The morning was spent on writing thank you cards for the various foreign donors supporting either individual children or providing for the whole school. Yes, you can buy a little monk for few hundred $ a year. Told you Nepal's getting expensive. Local donors provide goods: half a tonne of rice for few weeks' worth of food or such. Foreigners send in money to trade for the rice. Palden was telling me it's not so simple. Even they get targeted by scammers! He nearly turned down the piping grant money, until a friend of his in Izrael called up the university in California. And they still have to somehow get the money into the local ecosystem. It's not easy, bringing money in from abroad as local banks don't work with the world well. Palden is now getting sponsors in Malaysia to build a website for him to streamline the process...

The kids nearly killed me. During their playtime I got to play chess (barely managed to set the board), and jumping rope (twenty jumps and I was out); stuff I haven't done in decades, sad as it is. It's a very small school, two dozen souls or so, which has everyone interacting and working as one organism. Major difference from the 400+ public school in Thosey.

I'll be going back there to film later in the week; always, if possible, I ask before bringing a camera in. I wasn't planning on staying: Saturday, in fact, is a laundry day and I was essentially without clothes! Spare shirt on, no underwear...


Riding on a bike in heavy rain, turns out, is a good lesson. Even with a killer rain jacket and holding the hood down to my face, I couldn't see a thing. No choice but to lean in and feel for the driver's moves.

gathering clouds

wanted to hide in Vince's French Creperie, but it was closed...

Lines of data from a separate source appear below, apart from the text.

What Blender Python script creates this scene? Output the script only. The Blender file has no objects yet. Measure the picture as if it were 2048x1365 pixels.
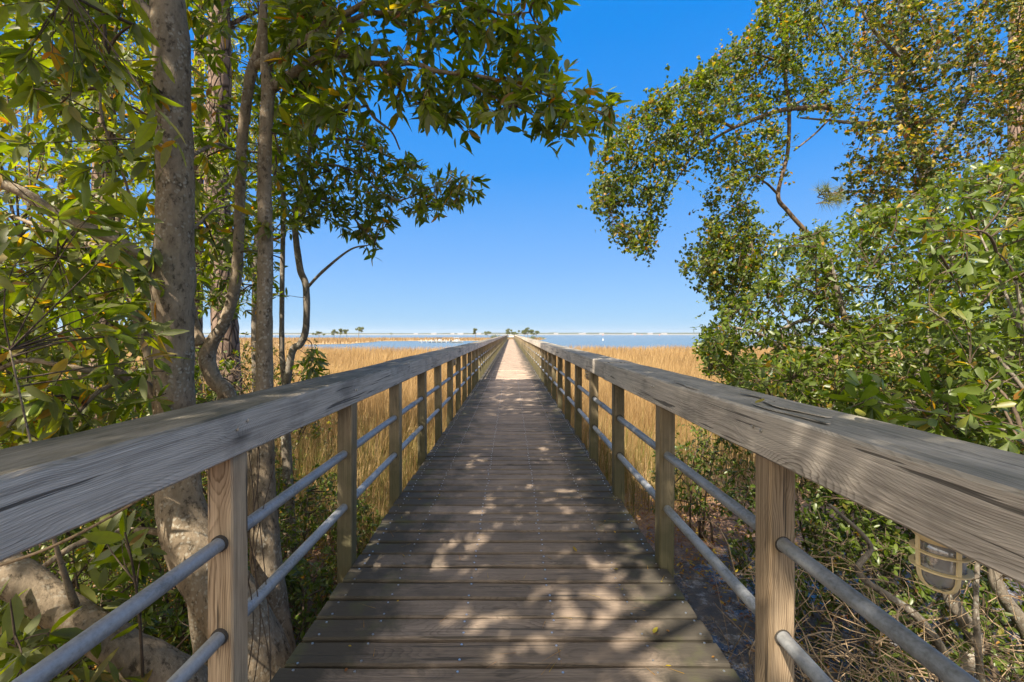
import bpy, math, numpy as np
from mathutils import Vector
PI = math.pi
R = math.radians
rng = np.random.default_rng(7)
sc = bpy.context.scene
COL = sc.collection

# ------------------------------------------------------------------ frame of reference
H = 1.40                    # eye height above the deck (deck top is z = 0)
F = 860.0                   # focal length of the photograph in its own pixels
def at(px, py, d):          # a point of the photograph at a chosen real distance
    return np.array([(px - 1022.0) / F * d, d, H - (py - 668.0) / F * d])
GZ = -1.10                  # marsh ground

# ------------------------------------------------------------------ mesh helpers
ORIG = {}
class Geo:
    def __init__(s):
        s.v, s.f, s.t, s.m, s.n = [], [], [], [], 0
    def add(s, v, faces, mat=0, smooth=False, tint=0.5, mid=0.0):
        v = np.asarray(v, float).reshape(-1, 3)
        s.v.append(v)
        s.t.append(np.broadcast_to(np.asarray(tint, float), (len(v),)))
        s.m.append(np.broadcast_to(np.asarray(mid, float), (len(v),)))
        for f in faces:
            f = np.asarray(f, int)
            if f.size:
                s.f.append((f.reshape(-1, f.shape[-1]) + s.n, mat, smooth))
        s.n += len(v)
    def build(s, name, mats, parent=None, origin=None, attrs=True):
        v = np.concatenate(s.v)
        po = ORIG.get(parent.name, np.zeros(3)) if parent else np.zeros(3)
        og = np.array(origin, float) if origin is not None else (po if parent else v.mean(0) * 0)
        me = bpy.data.meshes.new(name)
        me.vertices.add(len(v)); me.vertices.foreach_set('co', (v - og).astype(np.float32).ravel())
        lv = np.concatenate([f.ravel() for f, _, _ in s.f])
        tot = np.concatenate([np.full(len(f), f.shape[1]) for f, _, _ in s.f])
        st = np.concatenate([[0], np.cumsum(tot)[:-1]])
        me.loops.add(len(lv)); me.loops.foreach_set('vertex_index', lv.astype(np.int32))
        me.polygons.add(len(tot)); me.polygons.foreach_set('loop_start', st.astype(np.int32))
        me.polygons.foreach_set('material_index', np.concatenate([np.full(len(f), m) for f, m, _ in s.f]).astype(np.int32))
        me.polygons.foreach_set('use_smooth', np.concatenate([np.full(len(f), sm) for f, _, sm in s.f]).astype(bool))
        if attrs:
            a = me.attributes.new('tint', 'FLOAT', 'POINT'); a.data.foreach_set('value', np.concatenate(s.t).astype(np.float32))
            a = me.attributes.new('mid', 'FLOAT', 'POINT'); a.data.foreach_set('value', np.concatenate(s.m).astype(np.float32))
        me.update(calc_edges=True)
        for m in (mats if isinstance(mats, (list, tuple)) else [mats]):
            me.materials.append(m)
        o = bpy.data.objects.new(name, me); COL.objects.link(o)
        o.location = Vector(og - po)
        if parent: o.parent = parent
        ORIG[o.name] = og
        return o

def tag(o, label=None, cat=None, group=None, kind=None):
    if label: o['label'] = label
    if cat: o['category'] = cat
    if group: o['group'] = group
    if kind: o['kind'] = kind
    return o
def thing(name, loc, label, cat, group=None):
    o = bpy.data.objects.new(name, None); COL.objects.link(o)
    o.location = loc; o.empty_display_size = 0.2
    ORIG[o.name] = np.array(loc, float)
    return tag(o, label, cat, group)

def loft(rings, cap=True):
    rings = np.asarray(rings, float); K, M, _ = rings.shape
    i = np.arange(K - 1)[:, None] * M; j = np.arange(M)[None, :]; j2 = (j + 1) % M
    q = np.stack([i + j, i + j2, i + M + j2, i + M + j], -1).reshape(-1, 4)
    fs = [q]
    if cap:
        fs.append(np.arange(M)[::-1][None, :]); fs.append((np.arange(M) + (K - 1) * M)[None, :])
    return rings.reshape(-1, 3), fs

def wob(p, f, s=0.0):       # smooth pseudo noise in [-1, 1]
    p = np.asarray(p, float) * f
    return (np.sin(p[..., 0] * 1.7 + p[..., 1] * 1.1 + s) + np.sin(p[..., 1] * 2.3 - p[..., 2] * 1.9 + s * 1.7 + 1) +
            np.sin(p[..., 2] * 2.9 + p[..., 0] * 2.1 + s * .7 + 2) + np.sin((p[..., 0] - p[..., 1] + p[..., 2]) * 3.7 + s * 2.1)) / 4

def spline(pts, n):
    p = np.asarray(pts, float); k = len(p)
    if k == 2:
        t = np.linspace(0, 1, n)[:, None]; return p[0] * (1 - t) + p[1] * t
    e = np.vstack([2 * p[0] - p[1], p, 2 * p[-1] - p[-2]])
    u = np.linspace(0, k - 1 - 1e-6, n); i = u.astype(int); t = (u - i)[:, None]
    a, b, c, d = e[i], e[i + 1], e[i + 2], e[i + 3]
    return .5 * ((2 * b) + (c - a) * t + (2 * a - 5 * b + 4 * c - d) * t ** 2 + (3 * b - a - 3 * c + d) * t ** 3)

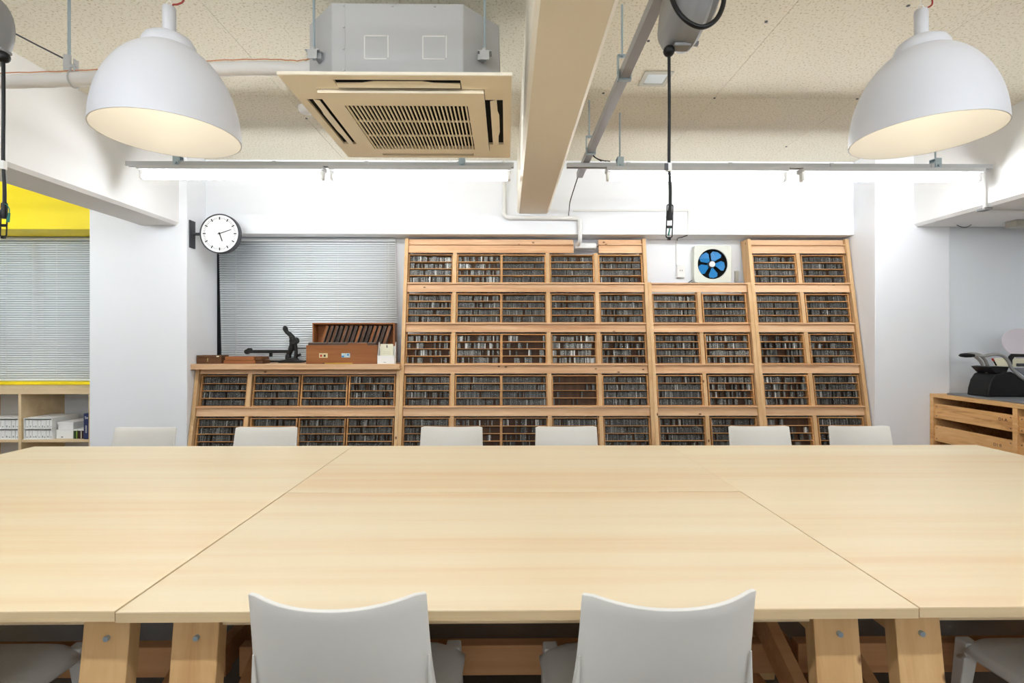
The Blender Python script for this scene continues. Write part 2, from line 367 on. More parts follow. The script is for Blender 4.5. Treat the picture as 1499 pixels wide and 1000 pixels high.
# ------------------------------------------------------------------ type racks
SL = .178
def plane(z): return 4.62 - SL * (2.24 - z)
ROWS = [2.195, 1.840, 1.485, 1.130, .775, .42, .07]
def sk(mb, x0, x1, d0, d1, z0, z1):          # leaning board: d0..d1 behind the leaning front plane
    return mb.box(x0, x1, plane(0) + d0, plane(0) + d1, z0, z1, 0, None, SL)
CW, CH, CD = .392, .262, .055
rng = random.Random(7)
def sorts_mesh(seed, fill, bright, wmin, wmax):
    r = random.Random(seed); mb = MB(); gap = .006; rh = (CH - .012 - 5 * .0) / 4
    for row in range(4):
        zb = .006 + row * rh + .0034; hmax = rh - .0085
        x = -CW / 2 + .014; lim = CW / 2 - .014; miss = 0; h0 = hmax * r.uniform(.84, .98)
        while x < lim - wmin:
            wd = min(r.uniform(wmin, wmax), lim - x)
            if miss > 0: miss -= 1; x += wd; continue
            if r.random() > fill: miss = r.randint(1, 3); x += wd; continue
            if r.random() < .12: h0 = hmax * r.uniform(.8, 1)
            h = min(hmax, h0 * r.uniform(.9, 1.05)); y0 = .010 + abs(r.gauss(0, .005)); q = r.random()
            m = 0 if q < .62 - bright * .6 else 1 if q < .95 - bright * .75 else 2 if q < .995 - bright * .12 else 3
            t = r.uniform(-.0015, .0015)
            vs = [(x, y0, zb), (x + wd - .0008, y0, zb), (x + wd - .0008 + t, y0, zb + h), (x + t, y0, zb + h),
                  (x, y0 + .024, zb), (x + wd - .0008, y0 + .024, zb), (x + wd - .0008 + t, y0 + .024, zb + h), (x + t, y0 + .024, zb + h)]
            mb.add(vs, [(0, 1, 2, 3), (3, 2, 6, 7), (0, 3, 7, 4), (1, 5, 6, 2)], m)
            for _ in range(r.choice((0, 1, 1, 2, 2) if bright < .3 else (0, 1, 2, 3))):      # small lighter specks on the front of the sort
                zt = zb + h * r.uniform(.1, .85); fh = min(r.uniform(.002, .0055), zb + h - zt); xa = x + r.uniform(0, .5) * wd; xb = min(x + wd - .0008, xa + r.uniform(.0018, .0045)); sl = r.uniform(-.002, .002)
                p = [(xa, zt), (xb, zt + sl * .4), (xb + sl, zt + fh), (xa + sl, zt + fh)]
                mb.add([(a, y0 - .0013, b) for a, b in p] + [(a, y0, b) for a, b in p], [(0, 1, 2, 3), (3, 2, 6, 7), (4, 5, 1, 0), (0, 3, 7, 4), (1, 5, 6, 2)], 3 if r.random() < .22 + bright else 2)
            x += wd
    return mb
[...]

Back in Rambler. Shalik is visiting his village over the weekend and his old father is holding the fort. When I go sit at the office, as I do, as that's the only place with a good enough wifi, he always suspects I need something from him. And tries to talk to me and figure out, what do I need?! And I must admit that with all the years of practice, I'm yet to learn how to mime the internet and my work to the elderly!